◆ Objective:
Would you quote the material below from its first line through the line containing "WIN_E = (0.88, 1.06, 1.26)", exactly and with both ends included?

— START —

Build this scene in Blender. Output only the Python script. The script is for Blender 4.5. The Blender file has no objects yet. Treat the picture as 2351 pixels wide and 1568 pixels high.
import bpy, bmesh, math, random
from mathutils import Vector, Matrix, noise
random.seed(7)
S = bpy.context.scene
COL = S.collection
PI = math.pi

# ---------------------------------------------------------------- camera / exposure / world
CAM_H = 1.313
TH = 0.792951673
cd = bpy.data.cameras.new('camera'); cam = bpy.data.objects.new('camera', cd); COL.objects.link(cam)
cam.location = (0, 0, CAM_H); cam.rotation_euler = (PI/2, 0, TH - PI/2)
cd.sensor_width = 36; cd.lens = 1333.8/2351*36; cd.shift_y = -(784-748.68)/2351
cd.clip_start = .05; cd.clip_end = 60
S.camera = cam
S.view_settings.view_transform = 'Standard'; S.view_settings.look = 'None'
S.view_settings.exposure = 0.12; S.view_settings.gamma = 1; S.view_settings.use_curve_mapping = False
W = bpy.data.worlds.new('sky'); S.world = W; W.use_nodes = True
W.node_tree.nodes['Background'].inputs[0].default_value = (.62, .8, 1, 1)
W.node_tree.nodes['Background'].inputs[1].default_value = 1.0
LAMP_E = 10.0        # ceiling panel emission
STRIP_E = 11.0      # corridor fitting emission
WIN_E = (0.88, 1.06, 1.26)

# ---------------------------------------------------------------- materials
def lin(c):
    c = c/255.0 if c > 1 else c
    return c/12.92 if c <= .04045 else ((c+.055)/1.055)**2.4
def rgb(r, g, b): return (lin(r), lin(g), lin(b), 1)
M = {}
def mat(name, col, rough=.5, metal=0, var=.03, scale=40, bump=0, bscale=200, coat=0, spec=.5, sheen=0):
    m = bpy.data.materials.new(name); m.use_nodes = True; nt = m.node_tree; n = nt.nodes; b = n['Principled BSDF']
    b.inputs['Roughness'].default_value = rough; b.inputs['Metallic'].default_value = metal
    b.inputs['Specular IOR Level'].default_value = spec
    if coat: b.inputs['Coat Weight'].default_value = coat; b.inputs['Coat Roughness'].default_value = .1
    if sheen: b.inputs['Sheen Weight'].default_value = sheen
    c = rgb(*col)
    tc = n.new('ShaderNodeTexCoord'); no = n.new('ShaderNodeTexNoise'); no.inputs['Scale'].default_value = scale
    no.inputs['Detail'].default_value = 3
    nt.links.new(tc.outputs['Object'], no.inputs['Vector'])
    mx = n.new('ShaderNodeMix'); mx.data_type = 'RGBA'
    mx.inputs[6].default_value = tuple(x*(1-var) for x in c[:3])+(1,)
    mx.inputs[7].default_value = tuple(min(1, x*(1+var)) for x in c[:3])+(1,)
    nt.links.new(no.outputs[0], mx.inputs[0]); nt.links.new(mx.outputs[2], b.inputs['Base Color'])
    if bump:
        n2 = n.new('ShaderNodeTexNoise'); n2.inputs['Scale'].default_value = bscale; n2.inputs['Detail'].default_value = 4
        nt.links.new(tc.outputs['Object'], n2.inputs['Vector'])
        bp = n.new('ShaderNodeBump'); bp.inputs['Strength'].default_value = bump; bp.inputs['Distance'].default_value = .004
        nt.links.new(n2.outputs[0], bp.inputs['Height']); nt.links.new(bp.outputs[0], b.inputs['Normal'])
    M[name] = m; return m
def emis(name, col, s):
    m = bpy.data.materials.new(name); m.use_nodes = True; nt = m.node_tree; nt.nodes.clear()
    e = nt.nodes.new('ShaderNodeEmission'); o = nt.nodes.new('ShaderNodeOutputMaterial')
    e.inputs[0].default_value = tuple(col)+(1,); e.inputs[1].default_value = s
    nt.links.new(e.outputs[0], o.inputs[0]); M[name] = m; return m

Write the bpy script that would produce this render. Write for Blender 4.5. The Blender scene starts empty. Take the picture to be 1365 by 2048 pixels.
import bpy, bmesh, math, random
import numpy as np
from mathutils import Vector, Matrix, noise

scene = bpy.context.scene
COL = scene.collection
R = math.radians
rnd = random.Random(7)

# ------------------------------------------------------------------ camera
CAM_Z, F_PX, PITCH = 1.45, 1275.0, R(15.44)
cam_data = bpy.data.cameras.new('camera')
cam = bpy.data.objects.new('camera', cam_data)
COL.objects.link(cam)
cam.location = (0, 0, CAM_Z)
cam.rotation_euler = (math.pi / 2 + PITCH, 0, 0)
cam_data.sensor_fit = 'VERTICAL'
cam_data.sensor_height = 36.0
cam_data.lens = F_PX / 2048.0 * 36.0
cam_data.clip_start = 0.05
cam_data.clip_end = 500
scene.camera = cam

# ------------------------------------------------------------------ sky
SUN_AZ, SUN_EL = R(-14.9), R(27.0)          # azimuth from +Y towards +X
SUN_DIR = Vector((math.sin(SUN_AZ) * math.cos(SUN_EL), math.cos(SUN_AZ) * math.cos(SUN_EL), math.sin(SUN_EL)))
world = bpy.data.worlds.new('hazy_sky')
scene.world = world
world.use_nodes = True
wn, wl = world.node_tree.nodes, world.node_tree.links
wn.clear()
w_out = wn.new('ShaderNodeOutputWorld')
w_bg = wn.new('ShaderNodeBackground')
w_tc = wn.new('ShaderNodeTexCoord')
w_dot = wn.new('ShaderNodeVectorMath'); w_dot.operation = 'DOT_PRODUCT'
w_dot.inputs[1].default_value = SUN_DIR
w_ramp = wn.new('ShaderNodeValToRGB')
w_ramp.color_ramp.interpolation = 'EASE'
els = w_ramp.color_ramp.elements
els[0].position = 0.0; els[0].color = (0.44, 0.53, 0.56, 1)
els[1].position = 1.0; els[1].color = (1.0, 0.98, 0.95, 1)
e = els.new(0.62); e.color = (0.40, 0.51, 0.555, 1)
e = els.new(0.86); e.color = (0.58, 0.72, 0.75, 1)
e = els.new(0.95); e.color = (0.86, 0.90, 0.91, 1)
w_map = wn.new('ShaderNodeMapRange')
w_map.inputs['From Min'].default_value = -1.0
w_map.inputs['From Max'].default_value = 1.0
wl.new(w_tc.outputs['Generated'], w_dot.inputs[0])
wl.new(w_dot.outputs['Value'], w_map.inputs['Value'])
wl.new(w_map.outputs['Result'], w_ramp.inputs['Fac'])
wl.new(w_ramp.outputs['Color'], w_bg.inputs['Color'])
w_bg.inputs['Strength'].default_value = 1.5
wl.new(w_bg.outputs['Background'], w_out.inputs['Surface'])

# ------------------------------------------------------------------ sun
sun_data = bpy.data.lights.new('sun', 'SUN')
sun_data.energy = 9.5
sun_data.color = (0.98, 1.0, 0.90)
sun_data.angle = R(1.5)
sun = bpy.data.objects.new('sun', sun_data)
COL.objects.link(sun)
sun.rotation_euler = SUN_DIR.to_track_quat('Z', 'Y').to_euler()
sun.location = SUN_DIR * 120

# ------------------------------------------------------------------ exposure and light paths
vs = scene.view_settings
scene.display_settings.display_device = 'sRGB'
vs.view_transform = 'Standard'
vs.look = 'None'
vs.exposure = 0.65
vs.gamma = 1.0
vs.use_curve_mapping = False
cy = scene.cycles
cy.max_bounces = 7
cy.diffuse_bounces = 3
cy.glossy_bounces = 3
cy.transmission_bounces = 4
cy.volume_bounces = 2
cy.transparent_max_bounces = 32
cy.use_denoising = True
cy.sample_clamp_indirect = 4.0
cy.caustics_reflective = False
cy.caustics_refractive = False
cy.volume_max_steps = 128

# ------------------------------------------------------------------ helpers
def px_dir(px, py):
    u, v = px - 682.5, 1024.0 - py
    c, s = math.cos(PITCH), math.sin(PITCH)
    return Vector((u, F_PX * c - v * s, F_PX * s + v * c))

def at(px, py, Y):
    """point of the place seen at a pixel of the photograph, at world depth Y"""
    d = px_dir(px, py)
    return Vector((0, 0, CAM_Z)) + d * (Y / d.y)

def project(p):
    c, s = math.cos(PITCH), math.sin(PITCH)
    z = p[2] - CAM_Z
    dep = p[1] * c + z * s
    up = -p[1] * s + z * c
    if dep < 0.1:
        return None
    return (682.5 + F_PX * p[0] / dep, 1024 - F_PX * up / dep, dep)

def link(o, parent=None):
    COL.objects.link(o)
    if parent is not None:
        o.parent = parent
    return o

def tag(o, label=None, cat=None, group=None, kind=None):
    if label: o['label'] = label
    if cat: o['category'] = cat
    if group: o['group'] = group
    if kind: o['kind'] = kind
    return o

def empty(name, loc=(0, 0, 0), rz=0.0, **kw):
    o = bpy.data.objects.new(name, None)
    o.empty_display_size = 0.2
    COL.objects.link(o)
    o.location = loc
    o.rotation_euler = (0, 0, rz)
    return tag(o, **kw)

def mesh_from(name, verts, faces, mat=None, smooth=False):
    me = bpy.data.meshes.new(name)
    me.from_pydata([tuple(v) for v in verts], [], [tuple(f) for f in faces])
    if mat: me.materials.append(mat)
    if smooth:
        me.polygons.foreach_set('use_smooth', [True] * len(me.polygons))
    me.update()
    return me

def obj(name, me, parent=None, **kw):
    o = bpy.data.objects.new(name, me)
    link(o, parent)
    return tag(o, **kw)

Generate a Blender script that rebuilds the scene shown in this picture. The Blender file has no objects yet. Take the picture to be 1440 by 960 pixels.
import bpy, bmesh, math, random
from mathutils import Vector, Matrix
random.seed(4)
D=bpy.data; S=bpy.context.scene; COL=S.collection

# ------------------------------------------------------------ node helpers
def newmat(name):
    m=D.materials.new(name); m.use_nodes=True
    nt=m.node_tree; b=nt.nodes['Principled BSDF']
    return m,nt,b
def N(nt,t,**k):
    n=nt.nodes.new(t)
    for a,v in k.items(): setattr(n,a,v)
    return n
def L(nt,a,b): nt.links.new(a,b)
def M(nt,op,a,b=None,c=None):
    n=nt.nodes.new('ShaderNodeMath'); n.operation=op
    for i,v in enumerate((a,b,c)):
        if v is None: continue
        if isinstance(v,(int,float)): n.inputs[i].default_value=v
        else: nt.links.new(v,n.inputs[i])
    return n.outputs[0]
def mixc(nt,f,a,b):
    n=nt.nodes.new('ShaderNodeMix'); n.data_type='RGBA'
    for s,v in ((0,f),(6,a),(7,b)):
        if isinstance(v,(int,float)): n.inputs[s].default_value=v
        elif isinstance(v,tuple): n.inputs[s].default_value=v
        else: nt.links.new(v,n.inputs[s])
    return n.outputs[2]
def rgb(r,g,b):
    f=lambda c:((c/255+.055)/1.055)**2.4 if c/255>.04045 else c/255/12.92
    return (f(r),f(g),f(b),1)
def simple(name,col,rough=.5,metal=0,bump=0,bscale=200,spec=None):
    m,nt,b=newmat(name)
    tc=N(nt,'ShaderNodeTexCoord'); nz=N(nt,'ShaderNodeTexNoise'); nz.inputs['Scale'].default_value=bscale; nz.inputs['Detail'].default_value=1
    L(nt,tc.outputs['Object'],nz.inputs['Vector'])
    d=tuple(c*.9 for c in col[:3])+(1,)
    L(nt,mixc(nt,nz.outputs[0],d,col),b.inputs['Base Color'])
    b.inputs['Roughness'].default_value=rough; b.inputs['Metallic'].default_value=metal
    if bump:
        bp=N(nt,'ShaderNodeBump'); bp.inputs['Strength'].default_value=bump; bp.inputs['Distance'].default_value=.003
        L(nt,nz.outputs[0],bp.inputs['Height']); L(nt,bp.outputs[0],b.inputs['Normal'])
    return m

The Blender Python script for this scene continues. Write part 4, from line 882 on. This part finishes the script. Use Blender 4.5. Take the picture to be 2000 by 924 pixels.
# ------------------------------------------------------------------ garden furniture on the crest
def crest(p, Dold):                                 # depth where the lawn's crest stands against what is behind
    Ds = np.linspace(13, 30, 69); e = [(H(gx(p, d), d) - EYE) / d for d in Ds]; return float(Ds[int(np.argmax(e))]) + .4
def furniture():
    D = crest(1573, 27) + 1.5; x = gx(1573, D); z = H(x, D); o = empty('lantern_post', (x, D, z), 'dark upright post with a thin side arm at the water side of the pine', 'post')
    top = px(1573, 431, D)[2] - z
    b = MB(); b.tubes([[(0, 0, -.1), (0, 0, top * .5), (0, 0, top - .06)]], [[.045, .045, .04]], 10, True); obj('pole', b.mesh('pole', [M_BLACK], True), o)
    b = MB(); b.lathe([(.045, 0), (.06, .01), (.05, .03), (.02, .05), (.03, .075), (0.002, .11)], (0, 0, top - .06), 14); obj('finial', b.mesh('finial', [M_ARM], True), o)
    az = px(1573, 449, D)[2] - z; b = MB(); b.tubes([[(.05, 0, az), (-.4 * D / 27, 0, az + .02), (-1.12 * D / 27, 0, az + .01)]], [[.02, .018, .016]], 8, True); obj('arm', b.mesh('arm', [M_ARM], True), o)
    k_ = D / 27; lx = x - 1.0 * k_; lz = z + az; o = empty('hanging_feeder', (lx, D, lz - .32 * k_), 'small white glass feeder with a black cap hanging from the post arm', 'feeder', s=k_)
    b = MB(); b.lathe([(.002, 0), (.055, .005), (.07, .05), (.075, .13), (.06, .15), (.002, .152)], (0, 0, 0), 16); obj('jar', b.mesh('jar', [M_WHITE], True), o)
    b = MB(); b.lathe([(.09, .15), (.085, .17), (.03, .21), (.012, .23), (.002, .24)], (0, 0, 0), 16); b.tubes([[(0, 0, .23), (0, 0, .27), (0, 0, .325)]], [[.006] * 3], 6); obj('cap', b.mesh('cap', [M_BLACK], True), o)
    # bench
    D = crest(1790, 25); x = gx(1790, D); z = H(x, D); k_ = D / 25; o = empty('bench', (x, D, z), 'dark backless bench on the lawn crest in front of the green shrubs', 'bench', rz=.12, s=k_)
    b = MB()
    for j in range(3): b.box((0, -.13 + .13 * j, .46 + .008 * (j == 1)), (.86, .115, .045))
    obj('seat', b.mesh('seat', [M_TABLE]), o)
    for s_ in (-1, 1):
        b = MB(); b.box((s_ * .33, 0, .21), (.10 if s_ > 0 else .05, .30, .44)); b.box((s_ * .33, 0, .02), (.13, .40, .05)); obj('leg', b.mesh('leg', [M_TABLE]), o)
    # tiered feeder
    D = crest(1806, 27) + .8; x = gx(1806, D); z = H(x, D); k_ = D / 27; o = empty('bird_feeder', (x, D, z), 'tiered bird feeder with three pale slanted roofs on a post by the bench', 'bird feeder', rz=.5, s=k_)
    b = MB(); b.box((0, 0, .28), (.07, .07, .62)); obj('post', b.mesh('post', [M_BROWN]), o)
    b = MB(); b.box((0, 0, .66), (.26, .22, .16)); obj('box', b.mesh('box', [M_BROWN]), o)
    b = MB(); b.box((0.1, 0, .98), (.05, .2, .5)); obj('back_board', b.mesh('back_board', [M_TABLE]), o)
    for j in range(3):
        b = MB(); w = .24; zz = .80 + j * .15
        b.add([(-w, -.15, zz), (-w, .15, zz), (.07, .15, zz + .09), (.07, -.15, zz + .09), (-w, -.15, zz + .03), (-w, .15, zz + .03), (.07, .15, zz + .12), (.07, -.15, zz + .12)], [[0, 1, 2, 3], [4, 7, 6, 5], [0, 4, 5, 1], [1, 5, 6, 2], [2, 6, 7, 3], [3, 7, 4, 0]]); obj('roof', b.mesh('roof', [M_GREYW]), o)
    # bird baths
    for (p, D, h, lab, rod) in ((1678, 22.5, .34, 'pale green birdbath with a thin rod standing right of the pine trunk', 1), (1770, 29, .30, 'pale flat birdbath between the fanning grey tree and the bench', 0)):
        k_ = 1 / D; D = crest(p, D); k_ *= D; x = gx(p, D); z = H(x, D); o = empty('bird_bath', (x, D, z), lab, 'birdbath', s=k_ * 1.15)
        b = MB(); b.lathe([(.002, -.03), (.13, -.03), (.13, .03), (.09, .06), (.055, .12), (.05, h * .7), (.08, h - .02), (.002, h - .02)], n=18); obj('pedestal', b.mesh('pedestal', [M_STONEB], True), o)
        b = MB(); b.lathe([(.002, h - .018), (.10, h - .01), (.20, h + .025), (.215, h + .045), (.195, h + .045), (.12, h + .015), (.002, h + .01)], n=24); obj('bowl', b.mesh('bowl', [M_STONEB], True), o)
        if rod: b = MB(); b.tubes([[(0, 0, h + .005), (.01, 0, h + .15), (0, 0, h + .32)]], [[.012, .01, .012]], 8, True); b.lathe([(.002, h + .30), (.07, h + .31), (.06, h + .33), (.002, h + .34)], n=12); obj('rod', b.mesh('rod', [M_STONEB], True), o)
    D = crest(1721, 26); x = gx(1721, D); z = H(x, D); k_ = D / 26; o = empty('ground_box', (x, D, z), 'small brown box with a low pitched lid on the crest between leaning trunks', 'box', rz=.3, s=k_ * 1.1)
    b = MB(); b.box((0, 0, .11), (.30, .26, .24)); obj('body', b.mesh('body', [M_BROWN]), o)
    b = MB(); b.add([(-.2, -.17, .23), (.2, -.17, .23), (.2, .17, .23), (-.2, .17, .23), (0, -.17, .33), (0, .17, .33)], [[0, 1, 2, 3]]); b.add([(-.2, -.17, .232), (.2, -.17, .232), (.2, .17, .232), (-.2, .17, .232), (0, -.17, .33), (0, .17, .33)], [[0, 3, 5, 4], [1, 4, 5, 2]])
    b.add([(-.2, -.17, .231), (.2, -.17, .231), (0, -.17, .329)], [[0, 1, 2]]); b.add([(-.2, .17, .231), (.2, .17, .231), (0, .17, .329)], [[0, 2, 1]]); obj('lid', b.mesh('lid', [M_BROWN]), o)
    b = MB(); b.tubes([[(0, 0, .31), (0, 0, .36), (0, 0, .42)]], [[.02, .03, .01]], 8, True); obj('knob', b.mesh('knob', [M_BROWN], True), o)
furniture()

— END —

◆ Complete response:
Build this scene in Blender. Output only the Python script. The script is for Blender 4.5. The Blender file has no objects yet. Treat the picture as 2351 pixels wide and 1568 pixels high.
import bpy, bmesh, math, random
from mathutils import Vector, Matrix, noise
random.seed(7)
S = bpy.context.scene
COL = S.collection
PI = math.pi

# ---------------------------------------------------------------- camera / exposure / world
CAM_H = 1.313
TH = 0.792951673
cd = bpy.data.cameras.new('camera'); cam = bpy.data.objects.new('camera', cd); COL.objects.link(cam)
cam.location = (0, 0, CAM_H); cam.rotation_euler = (PI/2, 0, TH - PI/2)
cd.sensor_width = 36; cd.lens = 1333.8/2351*36; cd.shift_y = -(784-748.68)/2351
cd.clip_start = .05; cd.clip_end = 60
S.camera = cam
S.view_settings.view_transform = 'Standard'; S.view_settings.look = 'None'
S.view_settings.exposure = 0.12; S.view_settings.gamma = 1; S.view_settings.use_curve_mapping = False
W = bpy.data.worlds.new('sky'); S.world = W; W.use_nodes = True
W.node_tree.nodes['Background'].inputs[0].default_value = (.62, .8, 1, 1)
W.node_tree.nodes['Background'].inputs[1].default_value = 1.0
LAMP_E = 10.0        # ceiling panel emission
STRIP_E = 11.0      # corridor fitting emission
WIN_E = (0.88, 1.06, 1.26)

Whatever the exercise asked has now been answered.